6 of 240 comments (clear)

  1. Hitting the Physical Limits by mikeplokta · · Score: 4, Informative

    At 110GHz, light travels less than 3mm in one clock cycle -- less than the width of the processor, I presume. And if it's accessing memory from a RAM chip 10cm away, it'll be waiting close to a hundred clock cycles to get anything back.

    1. Re:Hitting the Physical Limits by taniwha · · Score: 5, Informative
      actually on cu/si waveguides (ie normal wires on a die) it's way slower than that.



      Even at today's high-end speeds (2GHz) 100 cycles (50nS) is fast for dram access. This is why keeping fast chips stoked these days requires heavy caching (L1/2/even 3 on-chip is a must and heading for 50% plus of die area)

  2. The real power of these chips by Steveftoth · · Score: 4, Informative

    is in their ability to save power. From what IBM is saying, is that their chips can be run at say only 20 - 40 ghz and consume a hundred times less power then a chip built with todays processes. So you'll be able to get the same or more processing power out of these chips for less enegry.
    At 110 ghz, a PHOTON only moves 2.7mm so figure that the actual signal propagation is like 2/3 the speed of that and you see that the signal can only travel 1.8mm in a clock. So, these chips are not going to be all that great for CPUs at 110 Ghz. Much better for signal processing likein routers or something.

  3. 4.3 x 10-12 sec by crumbz · · Score: 4, Informative

    That means ~1.29mm at C (speed of light), so about 0.9mm in reality. Wow, those better be some short circuit traces!

  4. Wires by vlad_petric · · Score: 5, Informative
    Well, don't expect a Pentium 110GHz yet ... The problem with microprocessor design is more and more the time it takes the signal to propagate through wires than the time to propagate through gates.

    Did you know that P4 has a couple of pipeline stages that do nothing but propagate signal? (yes, they pipelined the wire ...)

    The Raven

    --

    The Raven

  5. Re:Real EEs please enlighten us by dmlb · · Score: 4, Informative

    Okay, so I'm a real EE who design in IBM SiGe processes 5HP and 6HP.

    1) IBM did demonstrate a ring oscillator.

    2) These are IBMs latest SiGe HBT transistors, targetted for the "8HP" process. At present, 5HP and 6HP are in production and producing ICs - a lot of GSM cell phones will have IBM silicon in them. 7HP is coming on line.

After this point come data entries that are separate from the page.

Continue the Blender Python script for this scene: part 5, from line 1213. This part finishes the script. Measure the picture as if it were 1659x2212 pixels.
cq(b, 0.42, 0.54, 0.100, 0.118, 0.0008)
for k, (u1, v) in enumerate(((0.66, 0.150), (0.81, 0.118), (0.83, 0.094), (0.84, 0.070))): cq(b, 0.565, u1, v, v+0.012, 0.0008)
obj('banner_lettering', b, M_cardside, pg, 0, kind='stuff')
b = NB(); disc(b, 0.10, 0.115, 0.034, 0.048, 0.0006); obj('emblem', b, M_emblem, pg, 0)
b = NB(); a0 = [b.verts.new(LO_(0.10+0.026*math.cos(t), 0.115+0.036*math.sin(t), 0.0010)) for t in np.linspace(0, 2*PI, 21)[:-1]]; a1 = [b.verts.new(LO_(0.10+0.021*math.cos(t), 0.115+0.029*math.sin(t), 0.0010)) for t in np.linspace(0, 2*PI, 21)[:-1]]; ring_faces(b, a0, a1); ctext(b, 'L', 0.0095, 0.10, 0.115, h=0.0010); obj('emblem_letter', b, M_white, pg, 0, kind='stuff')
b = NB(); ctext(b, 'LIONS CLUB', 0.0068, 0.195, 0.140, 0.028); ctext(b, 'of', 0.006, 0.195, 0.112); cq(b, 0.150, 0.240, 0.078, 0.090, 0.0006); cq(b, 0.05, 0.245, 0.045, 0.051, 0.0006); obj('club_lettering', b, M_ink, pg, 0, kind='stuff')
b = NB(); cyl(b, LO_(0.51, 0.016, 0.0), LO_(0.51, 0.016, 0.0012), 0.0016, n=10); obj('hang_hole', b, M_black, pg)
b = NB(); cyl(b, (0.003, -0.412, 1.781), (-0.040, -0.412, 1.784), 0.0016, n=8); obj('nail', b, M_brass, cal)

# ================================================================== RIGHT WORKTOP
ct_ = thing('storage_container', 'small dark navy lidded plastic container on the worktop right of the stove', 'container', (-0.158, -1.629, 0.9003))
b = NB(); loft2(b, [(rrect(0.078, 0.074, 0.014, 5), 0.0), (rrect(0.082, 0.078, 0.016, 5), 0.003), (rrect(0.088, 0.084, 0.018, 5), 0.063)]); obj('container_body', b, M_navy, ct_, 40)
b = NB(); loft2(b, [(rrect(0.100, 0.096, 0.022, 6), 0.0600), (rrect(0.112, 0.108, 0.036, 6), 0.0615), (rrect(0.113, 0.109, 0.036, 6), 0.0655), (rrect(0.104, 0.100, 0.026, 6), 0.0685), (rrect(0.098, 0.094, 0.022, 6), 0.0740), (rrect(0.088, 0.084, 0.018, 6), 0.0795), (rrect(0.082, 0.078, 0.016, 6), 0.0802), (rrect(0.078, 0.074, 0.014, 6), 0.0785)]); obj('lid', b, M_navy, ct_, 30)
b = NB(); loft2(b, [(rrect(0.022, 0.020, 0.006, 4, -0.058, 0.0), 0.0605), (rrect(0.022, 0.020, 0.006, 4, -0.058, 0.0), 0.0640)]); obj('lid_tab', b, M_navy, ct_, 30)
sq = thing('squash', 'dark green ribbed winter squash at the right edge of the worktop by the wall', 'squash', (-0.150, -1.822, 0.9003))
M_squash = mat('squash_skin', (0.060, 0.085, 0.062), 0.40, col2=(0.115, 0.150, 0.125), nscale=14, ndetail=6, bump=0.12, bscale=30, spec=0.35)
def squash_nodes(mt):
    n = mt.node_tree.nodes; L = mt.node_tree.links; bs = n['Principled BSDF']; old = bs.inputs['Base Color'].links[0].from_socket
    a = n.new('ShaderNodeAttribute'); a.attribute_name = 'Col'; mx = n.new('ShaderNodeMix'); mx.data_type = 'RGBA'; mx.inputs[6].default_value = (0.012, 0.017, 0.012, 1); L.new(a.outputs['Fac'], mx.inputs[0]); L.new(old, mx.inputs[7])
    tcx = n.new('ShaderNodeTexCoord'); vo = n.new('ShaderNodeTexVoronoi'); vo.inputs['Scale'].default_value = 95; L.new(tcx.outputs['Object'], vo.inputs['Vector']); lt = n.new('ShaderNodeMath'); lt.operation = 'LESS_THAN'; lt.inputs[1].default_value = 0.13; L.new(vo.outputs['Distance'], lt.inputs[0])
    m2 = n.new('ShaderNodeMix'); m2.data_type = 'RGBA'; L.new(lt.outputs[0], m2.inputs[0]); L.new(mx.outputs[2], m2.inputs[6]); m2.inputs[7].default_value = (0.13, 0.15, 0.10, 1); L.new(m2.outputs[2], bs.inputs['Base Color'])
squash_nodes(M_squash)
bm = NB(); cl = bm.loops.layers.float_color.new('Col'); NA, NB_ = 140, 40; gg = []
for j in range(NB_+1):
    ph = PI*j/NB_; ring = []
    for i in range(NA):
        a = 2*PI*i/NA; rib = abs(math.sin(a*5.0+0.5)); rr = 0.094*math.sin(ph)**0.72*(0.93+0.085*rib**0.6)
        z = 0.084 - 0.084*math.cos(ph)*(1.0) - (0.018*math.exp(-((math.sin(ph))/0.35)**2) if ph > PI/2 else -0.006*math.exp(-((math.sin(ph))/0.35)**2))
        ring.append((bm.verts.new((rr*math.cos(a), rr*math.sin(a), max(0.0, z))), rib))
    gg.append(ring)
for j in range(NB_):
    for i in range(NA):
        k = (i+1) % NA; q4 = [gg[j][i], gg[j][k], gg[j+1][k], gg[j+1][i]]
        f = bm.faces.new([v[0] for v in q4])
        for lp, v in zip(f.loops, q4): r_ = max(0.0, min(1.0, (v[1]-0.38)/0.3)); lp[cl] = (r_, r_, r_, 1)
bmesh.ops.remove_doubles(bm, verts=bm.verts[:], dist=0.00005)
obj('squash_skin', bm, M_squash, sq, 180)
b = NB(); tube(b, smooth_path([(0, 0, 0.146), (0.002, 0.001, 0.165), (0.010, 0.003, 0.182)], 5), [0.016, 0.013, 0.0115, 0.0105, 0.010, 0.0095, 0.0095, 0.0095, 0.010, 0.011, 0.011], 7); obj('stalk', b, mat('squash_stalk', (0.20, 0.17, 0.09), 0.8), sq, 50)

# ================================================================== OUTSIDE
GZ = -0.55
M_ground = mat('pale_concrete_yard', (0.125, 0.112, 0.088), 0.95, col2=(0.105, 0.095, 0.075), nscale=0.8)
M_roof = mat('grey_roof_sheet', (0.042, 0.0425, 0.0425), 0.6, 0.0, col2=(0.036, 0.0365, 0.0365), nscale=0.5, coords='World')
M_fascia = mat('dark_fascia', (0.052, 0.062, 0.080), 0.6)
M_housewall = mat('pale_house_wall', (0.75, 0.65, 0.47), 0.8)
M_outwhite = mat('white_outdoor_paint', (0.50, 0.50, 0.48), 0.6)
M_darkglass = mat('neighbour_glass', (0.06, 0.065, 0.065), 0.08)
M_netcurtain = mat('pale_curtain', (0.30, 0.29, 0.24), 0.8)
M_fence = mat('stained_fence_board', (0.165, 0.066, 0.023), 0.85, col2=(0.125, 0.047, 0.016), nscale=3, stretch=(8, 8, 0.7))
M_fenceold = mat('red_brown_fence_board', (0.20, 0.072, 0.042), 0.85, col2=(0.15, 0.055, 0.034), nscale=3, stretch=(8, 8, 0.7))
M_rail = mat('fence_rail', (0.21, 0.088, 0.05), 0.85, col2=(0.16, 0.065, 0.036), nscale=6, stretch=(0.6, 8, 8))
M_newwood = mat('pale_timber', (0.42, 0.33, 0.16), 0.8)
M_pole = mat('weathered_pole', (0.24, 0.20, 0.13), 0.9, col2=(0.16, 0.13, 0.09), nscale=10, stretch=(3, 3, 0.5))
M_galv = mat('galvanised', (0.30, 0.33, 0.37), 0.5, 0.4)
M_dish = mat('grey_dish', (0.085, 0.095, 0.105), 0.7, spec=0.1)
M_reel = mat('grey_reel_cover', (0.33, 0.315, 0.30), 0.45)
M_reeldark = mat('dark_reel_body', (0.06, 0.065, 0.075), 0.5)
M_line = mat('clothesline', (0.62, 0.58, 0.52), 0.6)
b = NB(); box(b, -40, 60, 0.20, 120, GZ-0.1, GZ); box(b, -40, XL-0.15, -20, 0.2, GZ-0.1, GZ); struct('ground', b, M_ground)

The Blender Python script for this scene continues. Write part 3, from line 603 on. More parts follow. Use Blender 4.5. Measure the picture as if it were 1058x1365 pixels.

    3) Yup - these process are not directly for PC processors. The processes are targetted at RF, electro-optical, high speed data etc. They have SiGe transistors and CMOS. The SiGe is typcially used as a front-end, e.g. 10gigabit mutliplexers and laser driver/demultiplexors and diode detectors for optical links and the CMOS does the back end processing - e.g. line equalization etc.

    In addition, this is not the fastest semiconductor circuit. For many years people have been using semiconductors at tera-Hz for microwave stuff (granted maybe not ring oscillators but certainly parametric-active amplifiers). I worked on 94GHz radar systems over 10yrs ago that used active semiconductors (IMPATT and Gunn GaAs oscillators).